#### Exercise goal:
Collect each line containing "from".

#### Supplied information:
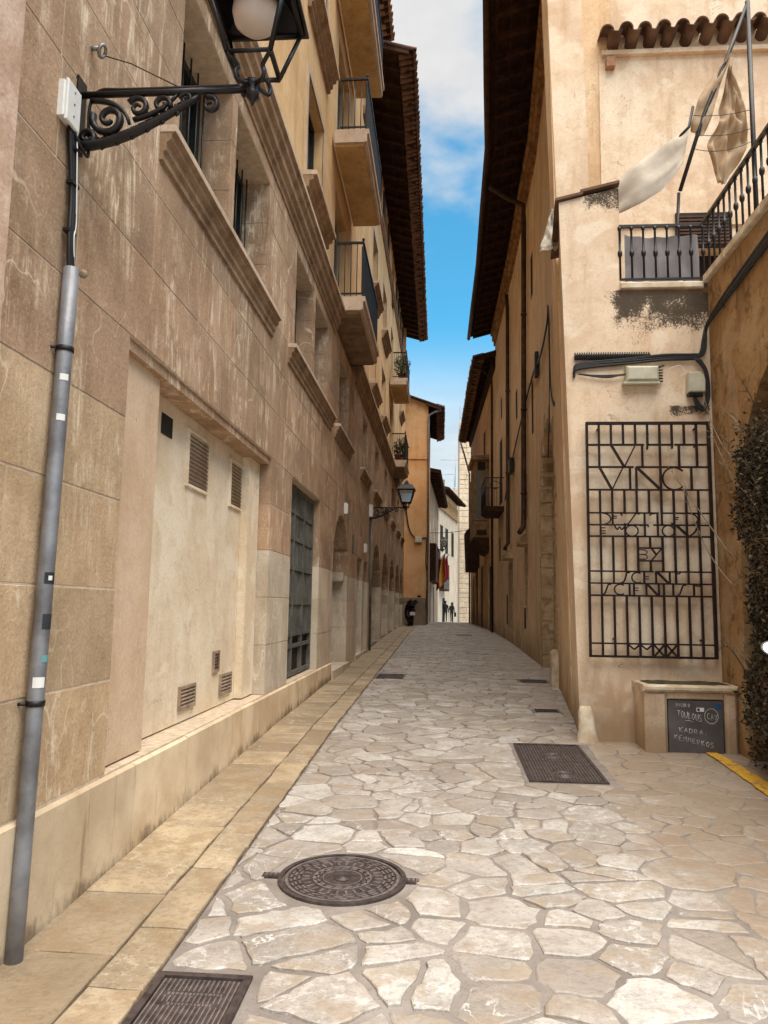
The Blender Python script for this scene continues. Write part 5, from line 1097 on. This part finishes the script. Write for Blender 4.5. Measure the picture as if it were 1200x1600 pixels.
# street furniture: wall lanterns
def spiral(c, r0, r1, a0, a1, n=22): return [(c[0]+(r0+(r1-r0)*i/n)*math.cos(rad(a0+(a1-a0)*i/n)), c[1]+(r0+(r1-r0)*i/n)*math.sin(rad(a0+(a1-a0)*i/n))) for i in range(n+1)]
def lantern(x0, y0, z0, L, label, sgn=1, s=1.0, detail=True):
    t = thing0('wall_lantern', label, 'lantern', 'iron wall lanterns on brackets')
    P = lambda a, b, c=0: (x0+sgn*a*s, y0+c*s, z0+b*s)
    mb = MB(); mb.hexa([P(0, -.30, -.045), P(0, -.30, .045), P(.012, -.30, .045), P(.012, -.30, -.045), P(0, .08, -.045), P(0, .08, .045), P(.012, .08, .045), P(.012, .08, -.045)]); mb.build('wall_plate', 'iron_black', t)
    mb = MB(); mb.tube([P(.0, 0), P(L, 0)], .017*s, 10); mb.build('arm', 'iron_black', t)
    def curl(pts, r): mb = MB(); mb.tube([P(a, b) for a, b in pts], [1.3*r*s*(.55+.45*min(1, (len(pts)-i)/len(pts)*1.6)) for i in range(len(pts))], 6, flat=.8); mb.build('scroll', 'iron_black', t)
    lower = [(q.x, q.y) for q in bez((.02, -.27, 0), (.22, -.27, 0), (.42, -.14, 0), (L*.70, -.03, 0), 16)]
    curl(lower, .022); curl([(.02, -.27)] + spiral((.05, -.225), .045, .012, -90, 330, 16), .016)
    curl(spiral((.155, -.13), .085, .015, -200, 330), .017); curl(spiral((.30, -.075), .055, .010, 150, -330), .013); curl(spiral((.42, -.065), .045, .010, -20, 420), .012); curl(spiral((.66, -.075), .045, .010, 120, -300), .013); curl(spiral((.54, -.04), .032, .008, 170, -280), .010)
    curl([(q.x, q.y) for q in bez((.06, -.03, 0), (.14, -.03, 0), (.24, -.06, 0), (.26, -.16, 0), 10)], .013)
    curl([(q.x, q.y) for q in bez((.28, -.14, 0), (.36, -.12, 0), (.42, -.10, 0), (.50, -.01, 0), 10)], .012)
    for i in range(12):                                         # leaf tips on the lower scroll
        a, b = lower[2+i]; mb = MB(); mb.tube([P(a, b), P(a-.012, b+.03, .01), P(a+.012, b+.048, .012)], [.012*s, .010*s, .003*s], 5); mb.build('leaf', 'iron_black', t)
    for i in range(6):
        a, b = lower[3+2*i]; mb = MB(); mb.tube([P(a, b), P(a+.004, b-.022), P(a-.006, b-.034)], [.011*s, .010*s, .005*s], 5); mb.build('leaf', 'iron_black', t)
    hub = (L+.01, 0); mb = MB(); mb.lathe(P(hub[0], -.085), [(.004*s, 0), (.010*s, .012*s), (.014*s, .03*s), (.030*s, .04*s), (.034*s, .075*s), (.022*s, .085*s), (.034*s, .10*s), (.036*s, .125*s), (.02*s, .135*s)], 12); mb.build('hub', 'iron_black', t)
    b0, b1, zb, zt = .105, .19, .125, .43
    C = [(-1, -1), (1, -1), (1, 1), (-1, 1)]
    for i in range(4):
        a, c = C[i]; a2, c2 = C[(i+1) % 4]
        mb = MB(); mb.tube(smooth_path([P(hub[0]+a*.02, .02, c*.02), P(hub[0]+a*.06, .012, c*.06), P(hub[0]+a*.07, .05, c*.07), P(hub[0]+a*.06, .085, c*.06), P(hub[0]+a*b0, zb-.005, c*b0)], 4), .011*s, 7); mb.build('bracket_leg', 'iron_black', t)
        mb = MB(); mb.tube([P(hub[0]+a*b0, zb, c*b0), P(hub[0]+a2*b0, zb, c2*b0)], .013*s, 4); mb.build('frame_bar', 'iron_black', t)
        mb = MB(); mb.tube([P(hub[0]+a*b0, zb, c*b0), P(hub[0]+a*b1, zt, c*b1)], .013*s, 4); mb.build('frame_bar', 'iron_black', t)
        mb = MB(); mb.tube([P(hub[0]+a*b1, zt, c*b1), P(hub[0]+a2*b1, zt, c2*b1)], .015*s, 4); mb.build('frame_bar', 'iron_black', t)
    def ring(w, z): return [P(hub[0]+a*w, z, c*w) for a, c in C]
    mb = MB(); mb.rings([ring(.05, .585), ring(.125, .548), ring(.212, .438), ring(.226, .436), ring(.226, .452), ring(.14, .565), ring(.06, .60), ring(.05, .65), ring(.015, .70)]); mb.build('lid', 'iron_black', t)
    if detail: mb = MB(); mb.lathe(P(hub[0], .30), [(.01*s, 0), (.06*s, .010*s), (.10*s, .045*s), (.115*s, .10*s), (.11*s, .15*s), (.06*s, .21*s)], 24); mb.build('globe', 'globe_milk', t)
    else:
        mb = MB(); mb.rings([ring(b0-.012, zb+.01), ring(b1-.015, zt-.01)]); mb.build('glass', 'lamp_glass', t)
    return t
lantern(XL, 3.40, 3.985, .86, 'large iron lantern on a scrolled bracket in the upper left, cut by the frame')
lantern(XL, 18.93, 3.93, .90, 'small far lantern on a bracket on the left wall above the arches', detail=False)
lantern(-.72, 48.0, 5.05, .72, 'tiny lantern hanging near the flags at the far end of the lane', s=1.15, detail=False)
E2 = None
# conduit with cable and junction box on the near left wall
cp = thing0('conduit_pipe', 'grey galvanised conduit pipe with stickers standing against the brown wall at far left', 'pipe')
c0, c1 = Vector((XL+.055, 3.235, .0)), Vector((XL+.045, 3.345, 3.06))
mb = MB(); mb.tube([c0.lerp(c1, i/8) for i in range(9)], .036, 16); mb.build('pipe', 'steel_conduit', cp)
def on_pipe(z): return c0.lerp(c1, z/3.06)
for z in (1.06, 2.66):
    p = on_pipe(z); mb = MB(); mb.lathe(p-Vector((0,0,.012)), [(.041, 0), (.041, .024)], 16); mb.tube([p+Vector((-.06, -.05, 0)), p+Vector((-.02, -.038, 0))], .008, 6); mb.build('clamp', 'iron_black', cp)
def pipe_sticker(z, h, w, mat, a0=-60):
    mb = MB(); n = 6; vs = []
    for j in (0, 1):
        for i in range(n+1): a = rad(a0 + w*(i/n-.5)); p = on_pipe(z+(j-.5)*h); vs.append((p.x+.0375*math.cos(a), p.y+.0375*math.sin(a), p.z))
    mb.quadmesh(vs, [(i, i+1, n+2+i, n+1+i) for i in range(n)], True); mb.build('sticker', mat, cp, False)
pipe_sticker(2.52, .03, 60, 'plastic_white', -50); pipe_sticker(2.33, .03, 60, 'plastic_white', -50); pipe_sticker(1.60, .05, 80, 'sticker_dark', -30); pipe_sticker(1.41, .065, 80, 'sticker_dark', -20); pipe_sticker(1.25, .03, 50, 'sticker_teal', -20); pipe_sticker(1.15, .045, 80, 'plastic_white', -50); pipe_sticker(1.60, .02, 30, 'plastic_white', -30)
cc = thing0('lamp_cables', 'black cables rising from the conduit pipe to the white box by the lantern', 'cables')
for i, d in enumerate((-.012, .008, .024)):
    cable([(XL+.045, 3.34+d, 3.02), (XL+.04, 3.325+d, 3.2), (XL+.03, 3.335+d, 3.45), (XL+.025, 3.29+d, 3.74)], .011, cc)
cable([(XL+.05, 3.37, 3.04), (XL+.05, 3.34, 3.2), (XL+.045, 3.36, 3.3), (XL+.045, 3.34, 3.5), (XL+.04, 3.32, 3.76)], .0035, cc, mat='plastic_white')
cable([(XL+.03, 3.30, 3.74), (XL+.05, 3.34, 3.68), (XL+.06, 3.40, 3.66), (XL+.05, 3.42, 3.75), (XL+.05, 3.41, 3.93), (XL+.10, 3.405, 4.01), (XL+.25, 3.40, 4.008), (XL+.8, 3.40, 4.006)], .008, cc)
for z in (3.23, 3.47, 3.64): mb = MB(); mb.box(LF, 3.30, 3.37, .012, .046, z, z+.015); mb.build('clip', 'iron_black', cc)
mb = MB(); mb.lathe((XL+.08, 3.375, 3.05), [(.01, 0), (.02, .006), (.02, .02), (.008, .03)], 10, (.3, 1, .2)); mb.build('gland', 'louvre_tan', cc)
wb = thing0('white_box', 'white plastic junction box beside the lantern bracket', 'junction box')
mb = MB(); mb.cham(LF, 3.195, 3.325, .0, .034, 3.745, 3.925, .006); mb.build('base', 'plastic_white', wb)
mb = MB(); mb.cham(LF, 3.20, 3.33, .0345, .048, 3.73, 3.935, .005); mb.build('lid', 'plastic_white', wb)
for z in (3.78, 3.84, 3.90): mb = MB(); mb.lathe(LF(3.265, .048, z), [(.006, 0), (.005, .003)], 8, (1, 0, 0)); mb.build('screw', 'zinc', wb)
eb = thing0('eye_bolt', 'steel eye bolt with a thin guy wire to the lantern arm', 'eye bolt')
mb = MB(); mb.tube([LF(3.50+.028*math.cos(a), .05+.012*math.sin(a), 4.30+.028*math.sin(a)) for a in [i*2*math.pi/14 for i in range(15)]], .009, 8); mb.build('ring', 'zinc', eb)
mb = MB(); mb.tube([LF(3.48, -.02, 4.30), LF(3.48, .045, 4.30)], .012, 8); mb.build('shank', 'zinc', eb)
mb = MB(); mb.tube([LF(3.53, .055, 4.295), (-1.58, 3.47, 4.20), (-1.28, 3.40, 4.0)], .0035, 5); mb.build('guy_wire', 'twig_dark', eb)
# pole conduit below the second lantern
p2 = thing0('lamp_conduit', 'dark thin conduit on the left wall below the far lantern beside the arches', 'pipe')
mb = MB(); mb.tube([(XL+.05, 18.95, .38), (XL+.05, 18.92, 3.75)], .032, 10); mb.build('pipe', 'metal_door', p2)
mb = MB(); mb.cham(LF, 18.72, 18.90, 0, .09, 3.68, 3.98, .01); mb.build('box', 'plastic_white', p2)
# ------------------------------------------------------------------ covers and grates in the paving
mx, my, mr = MANHOLE; mz = g(my)+.006
mh = thing0('manhole_cover', 'round cast iron manhole cover with raised pattern in the lane', 'manhole cover')
def tilt(x, y, z): return (x, y, g(y)+z)
def ringmesh(r0, r1, z0, z1, n=64, a0=0, a1=360):
    mb = MB(); ok = a1-a0 >= 360; R_ = []
    k = n if ok else n+1
    for r, z in ((r0, z0), (r0, z1), (r1, z1), (r1, z0)):
        R_.append([tilt(mx+r*math.cos(rad(a0+(a1-a0)*i/n)), my+r*math.sin(rad(a0+(a1-a0)*i/n)), z) for i in range(k)])
    mb.rings(R_ + ([R_[0]] if ok else [R_[0]]), False, False, ok); return mb
ringmesh(.318, .342, -.02, .013).build('frame', 'iron_cast', mh)
mb = MB(); mb.rings([[tilt(mx+r*math.cos(a), my+r*math.sin(a), z) for a in [i*2*math.pi/48 for i in range(48)]] for r, z in ((.313, -.02), (.313, .006), (.05, .006))]); cv = mb.build('cover', 'iron_cast', mh)
for r0, r1 in ((.290, .306), (.150, .158), (.100, .106)): ringmesh(r0, r1, .004, .0115).build('raised_ring', 'iron_worn', cv)
def rib(a, r0, r1, w, z=.0115):
    mb = MB(); c, s_ = math.cos(a), math.sin(a); P = lambda r, t, zz: tilt(mx+c*r-s_*t, my+s_*r+c*t, zz)
    mb.hexa([P(r0,-w,.004), P(r1,-w,.004), P(r1,w,.004), P(r0,w,.004), P(r0,-w,z), P(r1,-w,z), P(r1,w,z), P(r0,w,z)]); return mb
proto_r = random.Random(4)
for i in range(28): rib(i*2*math.pi/28, .175, .215, .006).build('raised_rib', 'iron_worn', cv)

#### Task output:
The Blender Python script for this scene continues. Write part 5, from line 1097 on. This part finishes the script. Write for Blender 4.5. Measure the picture as if it were 1200x1600 pixels.
cc = thing0('lamp_cables', 'black cables rising from the conduit pipe to the white box by the lantern', 'cables')